How would you proceed?

More to come …

For reference:

Basically, it is possible to ship lithium batteries up to 100 W·h.

16 thoughts on “Bafang Battery Charge Port: Whoopsie

  1. I have a friend who’s technically savvy and an EV enthusiast, who lives in Apex, not far away.

  2. Perhaps using Mary’s battery as a model, send step-by-step instructions with photos for disassembling the pack and removing the battery. Then ship the now harmless (and lighter) pack/frame/carcass to the Shop for rehabilitation.

    1. I took our battery apart: it’s a glued assembly with the connections deep inside the glue. Worse, disconnecting the charge port requires Cutting The Red Wire, then reconnecting it.

      I’m willing to do that, but disembowling and snipping wires inside a lithium battery is not a task for the inexperienced!

  3. No ideas, but a silly question. How was the complete kit shipped? Is that option available to the unwashed public?

    There’s a junction box in a house I used to live in–I thought I had removed the appropriate fuse. The sparks and resulting divots out of the box and screwdriver proved me wrong.

    1. We’ve burned up enough trucks and cargo airplanes, plus killing enough aircrew in the process, that they’re taking lithium battery safety very seriously nowadays. Large batteries can be shipped only by a real company with trained personnel and a call-for-info hotline; the mandatory on-the-box stickers are not available to civilians.

      The post now has linkies to the relevant rules for future reference.

      1. OK, that makes sense. Let the specialized pros do it. Even my Alinco handheld had lots of warnings about its relatively small LiPo battery.

        I encountered the wonders of Haz-Mat shipping when I got 4 428AH Rolls-Surette batteries for a solar system. There was a fair amount of electrolyte sloshed on the tops, with some clothing destroyed when I unwrapped the pallet and moved the batteries. The next move, I wore a plastic apron, and only ruined the legs of those pants. [Sigh] At least no skin contact.

        IIRC, the Boeing 787 was using LiPo batteries in bulk with (in hindsight) predicable results. I think that was when folks started to notice that such batteries are a wee bit riskier than older technology.

        1. Ewwww!

          I’m definitely not a pro, but I do have a morbid fear of dying …

  4. I once shorted a 12v-55 ampHr sealed lead/acid battery for a fire alarm panel, which involved triggering two simultaneous alarms, one supervisory from the backup battery charger giving up the ghost and the other from the smoke detector in the mechanical room being triggered by the burning insulation.

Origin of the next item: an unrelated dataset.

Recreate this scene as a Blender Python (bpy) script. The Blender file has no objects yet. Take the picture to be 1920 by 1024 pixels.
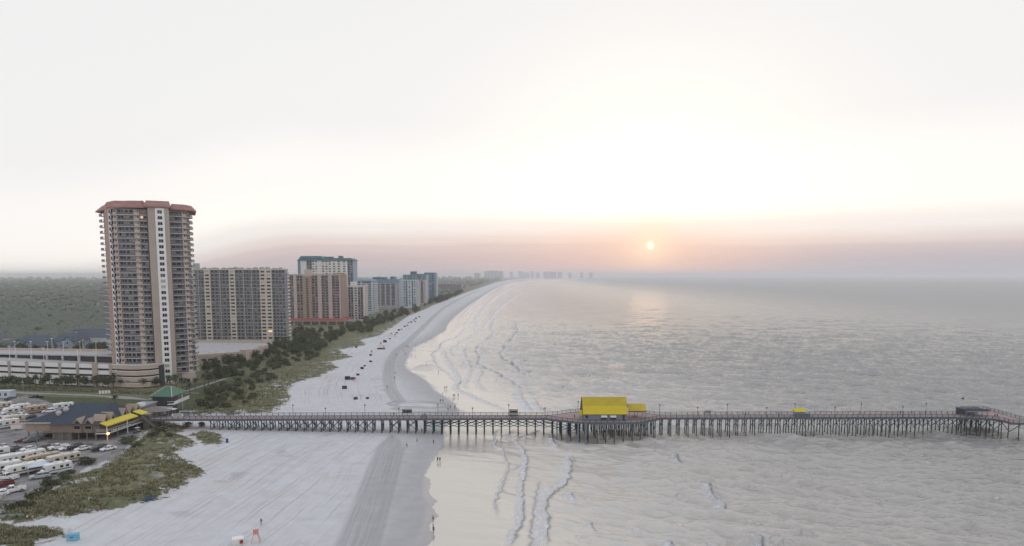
import bpy, math, random
import numpy as np
from mathutils import Vector, Matrix
random.seed(7); RNG = np.random.default_rng(7)
R = math.radians
scene = bpy.context.scene
COL = scene.collection

# ---------------------------------------------------------------- camera
CH = 58.0; TH = math.atan((646 - 517) / 1280.0)
cam_d = bpy.data.cameras.new('camera'); cam = bpy.data.objects.new('camera', cam_d); COL.objects.link(cam)
cam.location = (0, 0, CH); cam.rotation_euler = (R(90) - TH, 0, 0)
cam_d.sensor_width = 36; cam_d.lens = 24; cam_d.shift_y = 134 / 1920.0
cam_d.clip_start = 1; cam_d.clip_end = 80000
scene.camera = cam

# ---------------------------------------------------------------- sky and sun
SUN_AZ, SUN_EL = math.atan2(1217 - 960, 1280), R(2.45)
w = bpy.data.worlds.new('World'); scene.world = w; w.use_nodes = True
nt = w.node_tree; nt.nodes.clear()
def N(nt, t, **kw):
    n = nt.nodes.new(t)
    for k, v in kw.items():
        if k.startswith('i_'):
            n.inputs[k[2:]].default_value = v
        elif k.startswith('n_'):
            n.inputs[int(k[2:])].default_value = v
        else: setattr(n, k, v)
    return n
def L(nt, a, b): nt.links.new(a, b)
def math_n(nt, op, a, b=None, clamp=False):
    n = nt.nodes.new('ShaderNodeMath'); n.operation = op; n.use_clamp = clamp
    for i, v in enumerate((a, b)):
        if v is None: continue
        if isinstance(v, (int, float)): n.inputs[i].default_value = v
        else: nt.links.new(v, n.inputs[i])
    return n.outputs[0]
def ramp(nt, fac, stops, interp='LINEAR'):
    n = nt.nodes.new('ShaderNodeValToRGB'); cr = n.color_ramp; cr.interpolation = interp
    while len(cr.elements) < len(stops): cr.elements.new(0.5)
    for e, (p, c) in zip(cr.elements, stops):
        e.position = p; e.color = (*c, 1) if len(c) == 3 else c
    nt.links.new(fac, n.inputs[0]); return n.outputs[0]
def mix(nt, fac, a, b, blend='MIX'):
    n = nt.nodes.new('ShaderNodeMix'); n.data_type = 'RGBA'; n.blend_type = blend
    for s, v in ((0, fac), (6, a), (7, b)):
        if isinstance(v, (int, float)): n.inputs[s].default_value = v
        elif isinstance(v, tuple): n.inputs[s].default_value = (*v, 1) if len(v) == 3 else v
        else: nt.links.new(v, n.inputs[s])
    return n.outputs[2]
def s2l(r, g, b):
    f = lambda c: (c / 255 / 12.92) if c / 255 <= .04045 else ((c / 255 + .055) / 1.055) ** 2.4
    return (f(r), f(g), f(b))

tc = N(nt, 'ShaderNodeTexCoord'); sep = N(nt, 'ShaderNodeSeparateXYZ'); L(nt, tc.outputs['Generated'], sep.inputs[0])
el = math_n(nt, 'MULTIPLY', math_n(nt, 'ARCSINE', sep.outputs[2]), 180 / math.pi)          # elevation in degrees
az = math_n(nt, 'MULTIPLY', math_n(nt, 'ARCTAN2', sep.outputs[0], sep.outputs[1]), 180 / math.pi)
cl = N(nt, 'ShaderNodeTexNoise', i_Scale=2.2, i_Detail=3.0)
mp = N(nt, 'ShaderNodeMapping'); mp.inputs['Scale'].default_value = (1, 1, 5); L(nt, tc.outputs['Generated'], mp.inputs[0]); L(nt, mp.outputs[0], cl.inputs['Vector'])
wob = math_n(nt, 'MULTIPLY', math_n(nt, 'SUBTRACT', cl.outputs[0], .5), 1.6)
# the milky bank along the horizon is thinner towards the open land on the left and the sea on the far right
side = math_n(nt, 'ADD', math_n(nt, 'MULTIPLY', math_n(nt, 'SUBTRACT', math_n(nt, 'MULTIPLY', az, -1.0), 22.0), .45, True), 0)
lf = N(nt, 'ShaderNodeMapRange', interpolation_type='SMOOTHSTEP'); L(nt, az, lf.inputs[0])
lf.inputs[1].default_value = -17; lf.inputs[2].default_value = -36; lf.inputs[3].default_value = 0; lf.inputs[4].default_value = 4.6
e2 = math_n(nt, 'ADD', math_n(nt, 'ADD', el, lf.outputs[0]), wob)
f = math_n(nt, 'DIVIDE', e2, 30.0, True)
sky = ramp(nt, f, [(0, s2l(196, 186, 193)), (.035, s2l(204, 190, 193)), (.075, s2l(219, 204, 203)), (.090, s2l(233, 221, 217)),
                   (.13, (.94, .90, .87)), (.18, (1.12, 1.06, 1.0)), (.26, (1.05, 1.02, .99)), (.42, (.93, .925, .92)), (1, s2l(243, 243, 243))], 'EASE')
# high and behind: a cooler dawn sky
hi = N(nt, 'ShaderNodeMapRange', interpolation_type='SMOOTHSTEP'); L(nt, el, hi.inputs[0]); hi.inputs[1].default_value = 22; hi.inputs[2].default_value = 70
sky = mix(nt, hi.outputs[0], sky, (.72, .80, .98))
# right-hand horizon turns slate over the sea
rt = N(nt, 'ShaderNodeMapRange', interpolation_type='SMOOTHSTEP'); L(nt, az, rt.inputs[0]); rt.inputs[1].default_value = 14; rt.inputs[2].default_value = 26
rl = N(nt, 'ShaderNodeMapRange', interpolation_type='SMOOTHSTEP'); L(nt, el, rl.inputs[0]); rl.inputs[1].default_value = 3.2; rl.inputs[2].default_value = .2
sky = mix(nt, math_n(nt, 'MULTIPLY', rt.outputs[0], rl.outputs[0]), sky, s2l(186, 186, 196))
# warm glow and the sun's disc in the mist
sd = Vector((math.sin(SUN_AZ) * math.cos(SUN_EL), math.cos(SUN_AZ) * math.cos(SUN_EL), math.sin(SUN_EL)))
dp = N(nt, 'ShaderNodeVectorMath', operation='DOT_PRODUCT'); L(nt, tc.outputs['Generated'], dp.inputs[0]); dp.inputs[1].default_value = sd
ang = math_n(nt, 'MULTIPLY', math_n(nt, 'ARCCOSINE', math_n(nt, 'MINIMUM', dp.outputs['Value'], .9999999)), 180 / math.pi)
def glow(width): return math_n(nt, 'EXPONENT', math_n(nt, 'MULTIPLY', math_n(nt, 'POWER', math_n(nt, 'DIVIDE', ang, width), 1.3), -1.0))
gel = N(nt, 'ShaderNodeMapRange', interpolation_type='SMOOTHSTEP'); L(nt, el, gel.inputs[0]); gel.inputs[1].default_value = 6.5; gel.inputs[2].default_value = 1.0
sky = mix(nt, math_n(nt, 'MULTIPLY', math_n(nt, 'MULTIPLY', glow(8.0), gel.outputs[0]), .5), sky, s2l(240, 206, 188))
sky = mix(nt, math_n(nt, 'MULTIPLY', glow(1.6), .85), sky, (1.10, .88, .66))
hal = N(nt, 'ShaderNodeMapRange', interpolation_type='SMOOTHSTEP'); L(nt, el, hal.inputs[0]); hal.inputs[1].default_value = 3.6; hal.inputs[2].default_value = 7.0
sky = mix(nt, math_n(nt, 'MULTIPLY', glow(8.0), hal.outputs[0]), sky, (.75, .56, .32), 'ADD')  # extra halo, brighter than white, added so the sea reflects gold
disc = N(nt, 'ShaderNodeMapRange', interpolation_type='SMOOTHSTEP'); L(nt, ang, disc.inputs[0]); disc.inputs[1].default_value = .42; disc.inputs[2].default_value = .05
sky = mix(nt, disc.outputs[0], sky, (1.6, 1.4, 1.1))
st = N(nt, 'ShaderNodeTexSky', sky_type='NISHITA'); st.sun_disc = False; st.sun_elevation = SUN_EL; st.sun_rotation = SUN_AZ; st.dust_density = 2.0
bg1 = N(nt, 'ShaderNodeBackground'); L(nt, sky, bg1.inputs[0]); bg1.inputs[1].default_value = .96
bg2 = N(nt, 'ShaderNodeBackground'); L(nt, st.outputs[0], bg2.inputs[0]); bg2.inputs[1].default_value = .006
ad = N(nt, 'ShaderNodeAddShader'); L(nt, bg1.outputs[0], ad.inputs[0]); L(nt, bg2.outputs[0], ad.inputs[1])
wo = N(nt, 'ShaderNodeOutputWorld'); L(nt, ad.outputs[0], wo.inputs[0])

sun_d = bpy.data.lights.new('sun', 'SUN'); sun_d.energy = .0035; sun_d.angle = R(3); sun_d.color = (1, .62, .38)
sun = bpy.data.objects.new('sun', sun_d); COL.objects.link(sun)
sun.rotation_euler = (-sd).to_track_quat('-Z', 'Y').to_euler()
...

    1. It’s amazing how fast you can heat up a conductor using an essentially unlimited amount of current!

      1. The nature of the conductor will affect the consequences of said rapid heating….
        Back when I was young & foolish, I carelessly shorted a NiCd pack (which will give you some idea of how long ago this was) with a metal watch band. Owwwwww!

        Regarding the original whoopsie, how common is it for battery charge ports nowadays to double as rapid-discharge ports? Is this a consequence of the charge controller using a single FET to control charging current, with the parasitic diode acting as a discharge path?

        1. Replacement BMS modules (perhaps just the cheap ones?) have a single connection for either the battery or the charger, plus a sheaf of per-cell balancing connections. This battery has a similar BMS, apparently with both the battery and the charge connector wired in parallel. Nothing wrong with that, but it dumps the battery’s full ooomph into the charging connector during a whoopsie.

          The negative terminals go to separate points on the PCB, so the short-circuit current must pass through some active component; your thoughts on a FET body diode seem reasonable. Ouch!

    2. My old Belkin UPS uses two of the 6V 7(?) AH batteries. I discovered that doing R&R on them offers a risk of the metal case contacting the PCB. Merely a ground trace, and it was fixable. [mutter]

      There’s now a sheet of PVC atop the circuit board. OTOH, power has been fairly reliable, and the desktop computer is robust enough to deal with a power outage and will come back fine. I love me a journaling file system.